光沢のあるアワーインデックスも、表面がわずかにカーブしており、ミニッツマーカーとダイアルを自然に繋ぐ役割も果たしているようです。ダイアルからタキメーターまで一体感があり、復刻モデルとはひと味違うモダンさが感じられます。そして、12時位置の日付表示は、現代の時計ではあまり見ない仕様ですが、インデックスと同じサイズ感のため、見慣れてきそうな気もします。
(大きいガラスがケースに載ったようなサイドビュー。ラグは裏蓋側に傾斜している。 シースルーバックから見える新世代ムーブメント「TH20-00」。コラムホイール※はシルバー色に(※精密な制御と操作感の良さが特徴、高級機に良く見られる機構。写真ではTAG HEUERロゴの近く右上部分))
一方、ケースは直線を基調としたシンプルな造形。ポリッシュとヘアラインの面を巧みに織り交ぜています。ラグを短めにし、裏蓋側に傾けるなど、着用感や使用感も配慮されているようです。

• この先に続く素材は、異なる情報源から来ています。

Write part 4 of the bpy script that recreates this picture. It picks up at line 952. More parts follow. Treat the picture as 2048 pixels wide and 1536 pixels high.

自社製キャリバー「TH20-00」は、80時間パワーリザーブの上位ムーブメント「ホイヤー02」の改良版。ローターを両方向巻き上げにし、細部を見直すなと、巻き上げ効率や耐久性が向上しています。ローターの形状がホームベース型になったのも、今までと違うところです。
ベルトは、カーフ革でパンチング加工が施されたもの。ちなみに、色違いのブルーはパンチング穴のないネイビー色のカーフベルトです。なお、このシリーズでブレスレット仕様は現在のところ存在しません。
(追記:2024年4月にブレスレット仕様の新作が加わりました。→公式サイトへ )
懐かしく新しい、新時代に向けた1本
(重量は約88g、ケース厚さは約14mm。 革ベルトはパンチング加工入り。留め具はバックルタイプ)
今回は、2023年新作の「タグホイヤー カレラ クロノグラフ “グラスボックス”」を見てみました。39mmサイズと少し小さめで、復刻モデル風のデザイン要素がありつつ、現代の時計としてモダンな新鮮さがある仕上がりです。
カレラ クロノグラフには、よりお求めやすいやすい価格感で、ホイヤー02やキャリバー16を搭載したモデルが存在します。今回のモデルは、通に向けたニッチな上級モデルといった位置づけかもしれませんが、新時代の定番として定着していって欲しいところです。
そして、世界最大の時計見本市「Watches & Wonders Geneva (ウォッチズ & ワンダーズ ジュネーブ)」の今年2024年は、4月9日から15日までの開催です。タグホイヤーも参加するので、さらなる新作カレラ グラスボックスを見れるかもしれませんね。